> [WORK TO COMPLETE]:
Copy everything in the listing below word for word, apart from any images.

> [SOURCE EXCERPT]:
◇ ◇ ◇ ◇ ◇

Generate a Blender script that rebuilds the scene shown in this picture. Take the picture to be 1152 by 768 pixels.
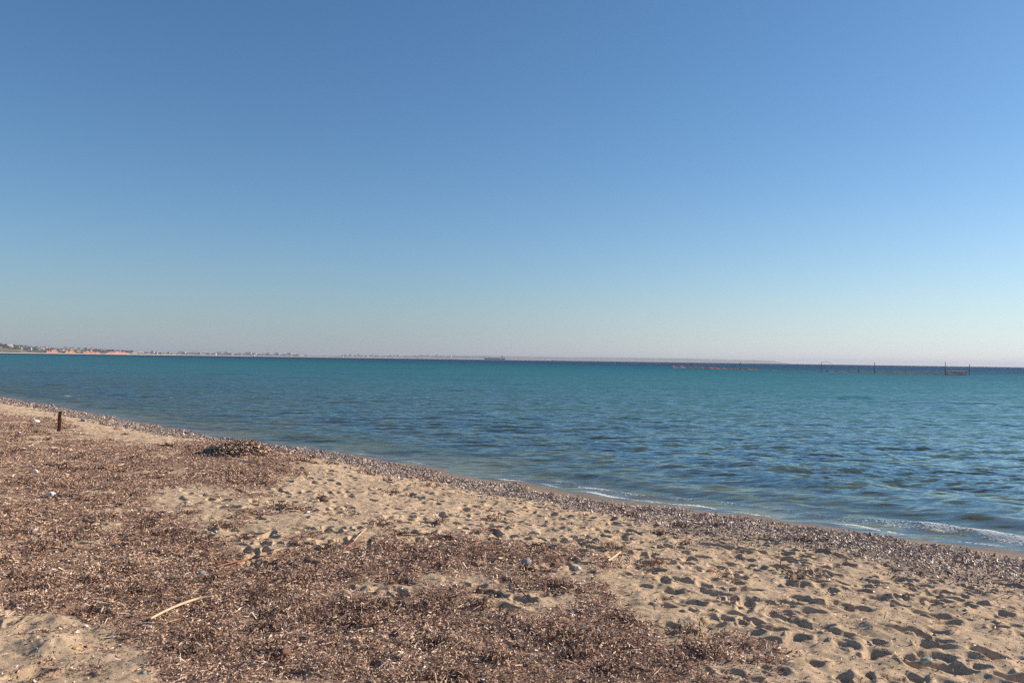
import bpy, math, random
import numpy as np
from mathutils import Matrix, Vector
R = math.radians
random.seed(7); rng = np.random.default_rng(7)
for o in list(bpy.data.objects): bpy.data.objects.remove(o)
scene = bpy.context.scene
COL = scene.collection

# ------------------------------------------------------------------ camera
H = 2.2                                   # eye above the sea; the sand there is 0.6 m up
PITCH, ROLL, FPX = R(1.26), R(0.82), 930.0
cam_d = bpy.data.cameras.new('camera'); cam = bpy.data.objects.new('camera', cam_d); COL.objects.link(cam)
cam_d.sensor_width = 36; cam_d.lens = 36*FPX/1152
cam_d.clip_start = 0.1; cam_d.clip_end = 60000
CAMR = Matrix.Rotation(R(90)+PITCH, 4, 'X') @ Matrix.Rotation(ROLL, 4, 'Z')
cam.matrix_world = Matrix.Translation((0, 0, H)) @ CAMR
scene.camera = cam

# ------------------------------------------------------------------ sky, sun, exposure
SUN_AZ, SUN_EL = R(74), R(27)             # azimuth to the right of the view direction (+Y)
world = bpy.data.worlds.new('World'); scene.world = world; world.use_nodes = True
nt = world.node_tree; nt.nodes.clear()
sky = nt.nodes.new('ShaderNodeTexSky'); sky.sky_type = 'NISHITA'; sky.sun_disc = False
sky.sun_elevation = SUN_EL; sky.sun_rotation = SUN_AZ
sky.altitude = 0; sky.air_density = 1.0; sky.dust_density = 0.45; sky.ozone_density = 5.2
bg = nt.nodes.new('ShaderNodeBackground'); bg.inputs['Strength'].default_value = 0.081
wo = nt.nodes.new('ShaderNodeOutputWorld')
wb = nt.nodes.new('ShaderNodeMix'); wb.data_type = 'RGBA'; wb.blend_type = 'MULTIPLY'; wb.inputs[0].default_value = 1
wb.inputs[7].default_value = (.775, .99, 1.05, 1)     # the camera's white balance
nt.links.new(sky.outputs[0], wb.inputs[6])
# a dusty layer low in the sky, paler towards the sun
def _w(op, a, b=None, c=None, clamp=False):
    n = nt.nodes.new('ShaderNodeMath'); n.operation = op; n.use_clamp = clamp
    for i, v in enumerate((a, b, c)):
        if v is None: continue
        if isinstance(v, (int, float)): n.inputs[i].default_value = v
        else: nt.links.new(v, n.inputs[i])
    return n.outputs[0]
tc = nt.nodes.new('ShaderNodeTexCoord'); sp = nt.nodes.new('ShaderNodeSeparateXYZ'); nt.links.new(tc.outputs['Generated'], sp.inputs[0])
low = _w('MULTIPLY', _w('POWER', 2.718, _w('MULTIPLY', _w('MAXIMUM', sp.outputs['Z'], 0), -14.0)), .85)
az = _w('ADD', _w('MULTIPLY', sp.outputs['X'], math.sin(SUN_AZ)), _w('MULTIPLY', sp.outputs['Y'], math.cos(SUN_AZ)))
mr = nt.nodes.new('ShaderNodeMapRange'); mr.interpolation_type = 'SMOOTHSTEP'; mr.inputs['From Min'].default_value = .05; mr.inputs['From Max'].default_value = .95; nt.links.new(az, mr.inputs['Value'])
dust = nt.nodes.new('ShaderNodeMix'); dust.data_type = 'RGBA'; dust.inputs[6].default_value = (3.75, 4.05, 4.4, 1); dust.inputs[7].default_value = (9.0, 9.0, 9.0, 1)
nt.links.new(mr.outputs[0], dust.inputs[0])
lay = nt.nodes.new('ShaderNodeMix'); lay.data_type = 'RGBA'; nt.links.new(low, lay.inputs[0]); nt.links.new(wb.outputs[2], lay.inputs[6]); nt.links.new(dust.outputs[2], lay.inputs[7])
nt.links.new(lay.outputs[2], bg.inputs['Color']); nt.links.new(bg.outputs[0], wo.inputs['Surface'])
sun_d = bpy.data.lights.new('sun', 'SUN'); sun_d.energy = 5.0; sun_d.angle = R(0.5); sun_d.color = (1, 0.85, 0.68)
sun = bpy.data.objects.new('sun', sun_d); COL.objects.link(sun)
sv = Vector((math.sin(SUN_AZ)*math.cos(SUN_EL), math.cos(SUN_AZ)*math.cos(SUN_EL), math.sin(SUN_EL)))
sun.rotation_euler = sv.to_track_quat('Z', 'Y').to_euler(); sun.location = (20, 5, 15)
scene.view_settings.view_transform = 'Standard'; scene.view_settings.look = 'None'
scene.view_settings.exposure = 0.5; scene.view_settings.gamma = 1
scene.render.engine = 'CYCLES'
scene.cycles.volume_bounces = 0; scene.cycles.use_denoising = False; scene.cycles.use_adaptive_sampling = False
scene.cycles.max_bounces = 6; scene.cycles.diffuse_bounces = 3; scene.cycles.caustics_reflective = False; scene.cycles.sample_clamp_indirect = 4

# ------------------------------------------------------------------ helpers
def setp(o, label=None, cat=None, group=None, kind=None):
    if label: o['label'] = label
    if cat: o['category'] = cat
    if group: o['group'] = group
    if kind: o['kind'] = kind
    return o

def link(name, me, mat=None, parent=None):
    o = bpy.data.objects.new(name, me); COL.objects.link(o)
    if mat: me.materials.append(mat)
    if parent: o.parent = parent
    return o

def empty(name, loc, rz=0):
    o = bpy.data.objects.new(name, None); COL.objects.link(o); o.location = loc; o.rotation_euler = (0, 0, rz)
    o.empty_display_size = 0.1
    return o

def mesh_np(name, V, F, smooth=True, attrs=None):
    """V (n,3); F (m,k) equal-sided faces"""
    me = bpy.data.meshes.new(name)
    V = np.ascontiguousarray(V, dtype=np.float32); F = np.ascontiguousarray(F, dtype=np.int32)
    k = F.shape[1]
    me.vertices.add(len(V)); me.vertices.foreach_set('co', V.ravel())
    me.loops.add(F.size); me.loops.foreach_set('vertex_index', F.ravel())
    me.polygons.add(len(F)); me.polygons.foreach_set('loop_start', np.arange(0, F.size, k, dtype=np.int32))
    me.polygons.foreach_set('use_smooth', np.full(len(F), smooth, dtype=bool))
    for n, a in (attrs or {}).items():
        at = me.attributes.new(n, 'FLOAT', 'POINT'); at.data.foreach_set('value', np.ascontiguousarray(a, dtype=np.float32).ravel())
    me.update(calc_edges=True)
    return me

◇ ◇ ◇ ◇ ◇

> [EXERCISE ANSWER]:
Generate a Blender script that rebuilds the scene shown in this picture. Take the picture to be 1152 by 768 pixels.
import bpy, math, random
import numpy as np
from mathutils import Matrix, Vector
R = math.radians
random.seed(7); rng = np.random.default_rng(7)
for o in list(bpy.data.objects): bpy.data.objects.remove(o)
scene = bpy.context.scene
COL = scene.collection

# ------------------------------------------------------------------ camera
H = 2.2                                   # eye above the sea; the sand there is 0.6 m up
PITCH, ROLL, FPX = R(1.26), R(0.82), 930.0
cam_d = bpy.data.cameras.new('camera'); cam = bpy.data.objects.new('camera', cam_d); COL.objects.link(cam)
cam_d.sensor_width = 36; cam_d.lens = 36*FPX/1152
cam_d.clip_start = 0.1; cam_d.clip_end = 60000
CAMR = Matrix.Rotation(R(90)+PITCH, 4, 'X') @ Matrix.Rotation(ROLL, 4, 'Z')
cam.matrix_world = Matrix.Translation((0, 0, H)) @ CAMR
scene.camera = cam

# ------------------------------------------------------------------ sky, sun, exposure
SUN_AZ, SUN_EL = R(74), R(27)             # azimuth to the right of the view direction (+Y)
world = bpy.data.worlds.new('World'); scene.world = world; world.use_nodes = True
nt = world.node_tree; nt.nodes.clear()
sky = nt.nodes.new('ShaderNodeTexSky'); sky.sky_type = 'NISHITA'; sky.sun_disc = False
sky.sun_elevation = SUN_EL; sky.sun_rotation = SUN_AZ
sky.altitude = 0; sky.air_density = 1.0; sky.dust_density = 0.45; sky.ozone_density = 5.2
bg = nt.nodes.new('ShaderNodeBackground'); bg.inputs['Strength'].default_value = 0.081
wo = nt.nodes.new('ShaderNodeOutputWorld')
wb = nt.nodes.new('ShaderNodeMix'); wb.data_type = 'RGBA'; wb.blend_type = 'MULTIPLY'; wb.inputs[0].default_value = 1
wb.inputs[7].default_value = (.775, .99, 1.05, 1)     # the camera's white balance
nt.links.new(sky.outputs[0], wb.inputs[6])
# a dusty layer low in the sky, paler towards the sun
def _w(op, a, b=None, c=None, clamp=False):
    n = nt.nodes.new('ShaderNodeMath'); n.operation = op; n.use_clamp = clamp
    for i, v in enumerate((a, b, c)):
        if v is None: continue
        if isinstance(v, (int, float)): n.inputs[i].default_value = v
        else: nt.links.new(v, n.inputs[i])
    return n.outputs[0]
tc = nt.nodes.new('ShaderNodeTexCoord'); sp = nt.nodes.new('ShaderNodeSeparateXYZ'); nt.links.new(tc.outputs['Generated'], sp.inputs[0])
low = _w('MULTIPLY', _w('POWER', 2.718, _w('MULTIPLY', _w('MAXIMUM', sp.outputs['Z'], 0), -14.0)), .85)
az = _w('ADD', _w('MULTIPLY', sp.outputs['X'], math.sin(SUN_AZ)), _w('MULTIPLY', sp.outputs['Y'], math.cos(SUN_AZ)))
mr = nt.nodes.new('ShaderNodeMapRange'); mr.interpolation_type = 'SMOOTHSTEP'; mr.inputs['From Min'].default_value = .05; mr.inputs['From Max'].default_value = .95; nt.links.new(az, mr.inputs['Value'])
dust = nt.nodes.new('ShaderNodeMix'); dust.data_type = 'RGBA'; dust.inputs[6].default_value = (3.75, 4.05, 4.4, 1); dust.inputs[7].default_value = (9.0, 9.0, 9.0, 1)
nt.links.new(mr.outputs[0], dust.inputs[0])
lay = nt.nodes.new('ShaderNodeMix'); lay.data_type = 'RGBA'; nt.links.new(low, lay.inputs[0]); nt.links.new(wb.outputs[2], lay.inputs[6]); nt.links.new(dust.outputs[2], lay.inputs[7])
nt.links.new(lay.outputs[2], bg.inputs['Color']); nt.links.new(bg.outputs[0], wo.inputs['Surface'])
sun_d = bpy.data.lights.new('sun', 'SUN'); sun_d.energy = 5.0; sun_d.angle = R(0.5); sun_d.color = (1, 0.85, 0.68)
sun = bpy.data.objects.new('sun', sun_d); COL.objects.link(sun)
sv = Vector((math.sin(SUN_AZ)*math.cos(SUN_EL), math.cos(SUN_AZ)*math.cos(SUN_EL), math.sin(SUN_EL)))
sun.rotation_euler = sv.to_track_quat('Z', 'Y').to_euler(); sun.location = (20, 5, 15)
scene.view_settings.view_transform = 'Standard'; scene.view_settings.look = 'None'
scene.view_settings.exposure = 0.5; scene.view_settings.gamma = 1
scene.render.engine = 'CYCLES'
scene.cycles.volume_bounces = 0; scene.cycles.use_denoising = False; scene.cycles.use_adaptive_sampling = False
scene.cycles.max_bounces = 6; scene.cycles.diffuse_bounces = 3; scene.cycles.caustics_reflective = False; scene.cycles.sample_clamp_indirect = 4

# ------------------------------------------------------------------ helpers
def setp(o, label=None, cat=None, group=None, kind=None):
    if label: o['label'] = label
    if cat: o['category'] = cat
    if group: o['group'] = group
    if kind: o['kind'] = kind
    return o

def link(name, me, mat=None, parent=None):
    o = bpy.data.objects.new(name, me); COL.objects.link(o)
    if mat: me.materials.append(mat)
    if parent: o.parent = parent
    return o

def empty(name, loc, rz=0):
    o = bpy.data.objects.new(name, None); COL.objects.link(o); o.location = loc; o.rotation_euler = (0, 0, rz)
    o.empty_display_size = 0.1
    return o

def mesh_np(name, V, F, smooth=True, attrs=None):
    """V (n,3); F (m,k) equal-sided faces"""
    me = bpy.data.meshes.new(name)
    V = np.ascontiguousarray(V, dtype=np.float32); F = np.ascontiguousarray(F, dtype=np.int32)
    k = F.shape[1]
    me.vertices.add(len(V)); me.vertices.foreach_set('co', V.ravel())
    me.loops.add(F.size); me.loops.foreach_set('vertex_index', F.ravel())
    me.polygons.add(len(F)); me.polygons.foreach_set('loop_start', np.arange(0, F.size, k, dtype=np.int32))
    me.polygons.foreach_set('use_smooth', np.full(len(F), smooth, dtype=bool))
    for n, a in (attrs or {}).items():
        at = me.attributes.new(n, 'FLOAT', 'POINT'); at.data.foreach_set('value', np.ascontiguousarray(a, dtype=np.float32).ravel())
    me.update(calc_edges=True)
    return me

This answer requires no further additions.